All this talk about Brady is making me jumpy.
pedroia is on fiyah!
Tonight I’m watching a rerun on NESN of today’s uber fantastic Red Sox win (SWEEP! Finally!) against the Orioles. I picked up my sister at the train station after work and she gave me the whole rundown since they were watching the game there in the waiting area. Pedroia had another big game. What a little dynamo! The triple from Kotsay was very Pedroia-esque too… the way he managed to *find* an outside pitch and nail it. I think his brilliance is rubbing off on the others. Keep it up baby! Ride this hot streak all the way to the playoffs. Giddyup!
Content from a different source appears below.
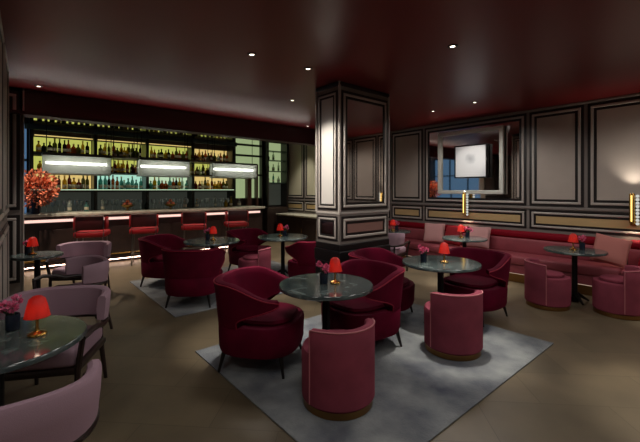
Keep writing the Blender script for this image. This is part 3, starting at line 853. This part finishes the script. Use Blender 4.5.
def lamp(loc, label, s=1.0):
    t = thing('table_lamp', label, 'lamp', loc, 0, 'red shaded table lamps')
    MB().lathe([(0, 0), (.045, 0), (.048, .006), (.044, .014), (.014, .024), (.008, .04), (.008, .115), (0, .115)], seg=24).build('base', BRASS, t)
    MB().lathe([(.064, .105), (.062, .105), (.05, .165), (.04, .205), (.022, .222), (0, .226), (0, .224), (.021, .219), (.038, .203), (.0475, .165), (.0605, .107), (.064, .105)], seg=28).build('lamp_shade', SHADE, t)
    MB().sphere((0, 0, .165), .018, seg=12).build('bulb', BULB, t)
    light('glow', 'POINT', (0, 0, .135), .11, (1, .75, .55), t, shadow_soft_size=.015)
    t.scale = (s, s, s)
    return t
def posy(loc, label):
    t = thing('flower_vase', label, 'flowers', loc, 0, 'pink flower vases on the tables')
    MB().lathe([(0, 0), (.03, 0), (.035, .006), (.036, .085), (.033, .095), (.028, .09), (.028, .012), (0, .012)], seg=20).build('vase', VASE, t)
    m = MB(); b = MB()
    for k, (x, y, z) in enumerate(((-.035, .0, .15), (.02, .03, .17), (.0, -.03, .14), (-.055, .035, .13))):
        m.tube([(0, 0, .02), (x * .3, y * .3, .08), (x, y, z)], .003, 5)
        for q in range(34):
            d = Vector((random.gauss(0, 1), random.gauss(0, 1), random.gauss(0, 1))).normalized()
            b.leaf(Vector((x, y, z)) + d * .010, d + Vector((0, 0, .25)), .026, .013)
    for q in range(10): m.leaf((0, 0, .09), (random.uniform(-1, 1), random.uniform(-1, 1), .7), .07, .012)
    m.build('stems', GREENL, t); b.build('blossoms', PINKF, t, smooth=False)
    return t
tables = [
    (-.07, 2.67, 0, .42, 'round dark marble table in the near left corner', 'near left corner', (-.03, -.0), (.085, .10), 1.15),
    (.24, 5.93, 0, .28, 'small round dark marble table at the far left by the panelled wall', 'far left small', None, (-.06, .02), 1.0),
    (*TE, RG, .41, 'nearest round dark marble table in the centre of the room', 'nearest centre', None, None, 1.0),
    (*TF, RG, .43, 'second round dark marble table, in front of the pillar right side', 'second centre', None, None, 1.0),
    (*TC, RG, .44, 'round marble table before the bar stools, left of the far pair', 'far left centre', None, None, 1.0),
    (*TD, RG, .44, 'round marble table left of the pillar, right of the far pair', 'far right centre', None, None, 1.0),
    (5.95, 4.72, 0, .36, 'round marble table at the banquette just past the pillar', 'far wall', None, None, 1.0),
    (6.0, 3.2, 0, .37, 'round marble table at the banquette under the framed mirror', 'mirror wall', None, None, 1.0),
    (5.97, 1.57, 0, .37, 'round dark marble table at the banquette by the right edge', 'right wall', None, None, 1.0),
]
t0 = {}; l0 = v0 = None
F2 = Vector((.7636, -.6457)); F1 = Vector((.6457, .7636))
offs = {'near left corner': ((.158, .085), (-.045, .16)), 'far left small': ((-.06, .0), (-.14, .02)), 'nearest centre': ((.08, .02), (-.02, .0)),
        'second centre': ((.03, -.03), (-.20, -.02)), 'far left centre': ((.01, .04), (-.09, .06)), 'far right centre': ((-.05, .03), (.03, .05)),
        'far wall': ((.0, .0), (.09, .05)), 'mirror wall': ((-.05, .03), (.06, .02)), 'right wall': ((-.02, .0), (.12, .02))}
for x, y, z, r, lb, nm, _, __, sc in tables:
    key = round(r, 2)
    if key in t0: T_ = dup(t0[key], (x, y, z), 0, lb)
    else: T_ = t0[key] = table((x, y, z), r, lb)
    (a, b), (c_, d_) = offs[nm]
    pl = Vector((x, y)) + F2 * a + F1 * b; pv = Vector((x, y)) + F2 * c_ + F1 * d_
    zt = z + .7205
    ll = f'brass table lamp with red shade on the {nm} table'
    if l0 is None: l0 = lamp((pl.x, pl.y, zt), ll, 1.0)
    else: dup(l0, (pl.x, pl.y, zt), 0, ll)
    vl = f'small dark vase of pink flowers on the {nm} table'
    if v0 is None: v0 = posy((pv.x, pv.y, zt), vl)
    else: dup(v0, (pv.x, pv.y, zt), random.uniform(0, 6), vl)

# ------------------------------------------------------------------ ceiling downlights
DLP = [(1.92, 3.38, 'in the middle of the ceiling, nearest of the left group', 1), (2.65, 3.35, 'above the left side of the pillar', 1.0), (3.39, 4.69, 'faint, between pillar and bar', 1),
       (.27, 6.3, 'at the far left beside the bar bulkhead', .5), (5.02, 6.36, 'beside the bar bulkhead, just left of the pillar', 1.3), (5.8, 3.69, 'before the framed mirror, left of its pair', 1.0),
       (5.73, 2.88, 'before the framed mirror, right of its pair', 1.2), (3.33, 1.9, 'faint, high on the right side of the ceiling', 1.0)]
HID = [(1.0, .9), (6.0, .3), (3.6, .2), (3.4, -1.2), (1.2, -1.2), (5.7, -1.2), (-.7, 1.2)]
def downlight(loc, label, pw):
    t = thing('downlight', label, 'ceiling light', (loc[0], loc[1], HC), 0, 'ceiling downlights')
    MB().lathe([(.03, -.001), (.05, -.001), (.05, -.006), (.032, -.012), (.03, -.001)], seg=20).build('trim_ring', DARKL, t)
    MB().lathe([(0, -.006), (.024, -.006), (.024, -.001), (0, -.001)], seg=16).build('lens', LENS, t)
    return t
def dl_light(t, pw, added_fill=True):
    light('spot', 'SPOT', (0, 0, -.03), 210 * pw, (1, .93, .84), t, spot_size=R(34), spot_blend=.7, shadow_soft_size=.04)
    if added_fill: light('added_fill', 'SPOT', (0, 0, -.03), 52 * pw, (1, .95, .90), t, spot_size=R(165), spot_blend=.5, shadow_soft_size=.3)  # wide soft lamp added at the fixture as ambient fill
d0 = None
for x, y, lb, pw in DLP:
    d = downlight((x, y), 'small ceiling downlight ' + lb, pw) if d0 is None else dup(d0, (x, y, HC), 0, 'small ceiling downlight ' + lb)
    if d0 is None: d0 = d
for i, (x, y) in enumerate(HID):
    dup(d0, (x, y, HC), 0, 'small ceiling downlight out of view behind the photographer')
allw = [p[3] for p in DLP] + [.95] * len(HID)
dls = sorted([o for o in bpy.data.objects if o.name.startswith('downlight')], key=lambda o: o.name)
for i, (o, pw) in enumerate(zip(dls, allw)): dl_light(o, pw, i not in (1, 3, 4))

for k, (x, y) in enumerate(((.3, 7.75), (1.7, 7.75), (2.7, 7.75), (3.7, 7.75), (4.8, 7.75))):  # unseen row added to light the flowers, stools and bar floor
    d = dup(d0, (x, y, HB), 0, f'added ceiling downlight over the bar, {NUM[k]} from the flower end, hidden by the bulkhead')
    for c_ in kids(d):
        if c_.type == 'LIGHT': bpy.data.objects.remove(c_)
    light('spot', 'SPOT', (0, 0, -.03), 300 if k == 0 else 150, (1, .84, .68), d, spot_size=R(96 if k == 0 else 62), spot_blend=.8, shadow_soft_size=.04)
for y in (7.6, 8.9):
    d = dup(d0, (6.35, y, HB), 0, f'small ceiling downlight over the low dark cabinet, {"nearer the pillar" if y < 8 else "nearer the back wall"}')
    for c_ in kids(d):
        if c_.type == 'LIGHT': bpy.data.objects.remove(c_)
    light('spot', 'SPOT', (0, 0, -.03), 120, (1, .9, .76), d, spot_size=R(85), spot_blend=.9, shadow_soft_size=.04)
def aim(t, target, power, size):
    l = light('accent', 'SPOT', (0, 0, -.035), power, (1, .92, .82), t, spot_size=R(size), spot_blend=.7, shadow_soft_size=.03)
    v = Vector(target) - (t.location + Vector((0, 0, -.035)))
    l.rotation_euler = v.to_track_quat('-Z', 'Y').to_euler()
aim(dls[0], (3.27, 3.70, 1.8), 230, 44)
aim(dls[6], (6.92, 3.55, 2.1), 50, 28)

# ------------------------------------------------------------------ world and colour management
w = bpy.data.worlds.new('world'); SC.world = w; w.use_nodes = True
w.node_tree.nodes['Background'].inputs['Color'].default_value = (.02, .022, .03, 1)
vs = SC.view_settings
SC.display_settings.display_device = 'sRGB'
vs.view_transform = 'Standard'; vs.look = 'None'; vs.exposure = 0.0; vs.gamma = 1.0; vs.use_curve_mapping = False
cy = SC.cycles
cy.use_denoising = True
cy.max_bounces = 10; cy.transparent_max_bounces = 24; cy.sample_clamp_indirect = 3.0; cy.caustics_reflective = False; cy.caustics_refractive = False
Patriots play the Chiefs on Sunday. I’m already marking that as a great big W. I’m cocky like that. ![]()
I’m happy the NFL is back, but I’m totally jonesing for the NBA to come back too. I bought a Celtics pen that glows a logo on the wall when you push a button on it. The most useless thing ever and I absolutely LOVE it. I’d bring it to work, but then I’d have to attach a chain and bowling ball to it to make sure nobody borrows it and forgets to bring it back. I’m that attached to it.
the worst manager in baseball
I’m missing tonight’s Red Sox game because I got totally sucked into watching Million Dollar Listing on Bravo. The score as I write this is 10-1 though, so it doesn’t look like they need me anyway. Gotta love those lopsided games. I don’t know why I can’t tear myself away from this show. Normally real estate is about as interesting as mud, but for some reason reasonably decent looking guys selling million dollar LA cribs is watchable. Who knew?
So on PTI today, the topic came up of Ozzie Guillen (aka “White Sox Manager whats-his-face”) talking smack about Dustin Pedroia:
“I never thought I’d walk a jockey. I must be the worst manager ever in the history of baseball right now, walking a guy that just came from being on top of Big Brown to beat the White Sox.”
Haha. Yes Ozzie, you are in fact the worst manager ever in the history of baseball. But on a serious note, come on now, Pedroia isn’t that short. He’s shorter than most, but stop acting like it’s Verne Troyer up at bat. You’re going to give the dude a complex. Oh wait, he’s kicking the shrimp out of everyone… he probably doesn’t care!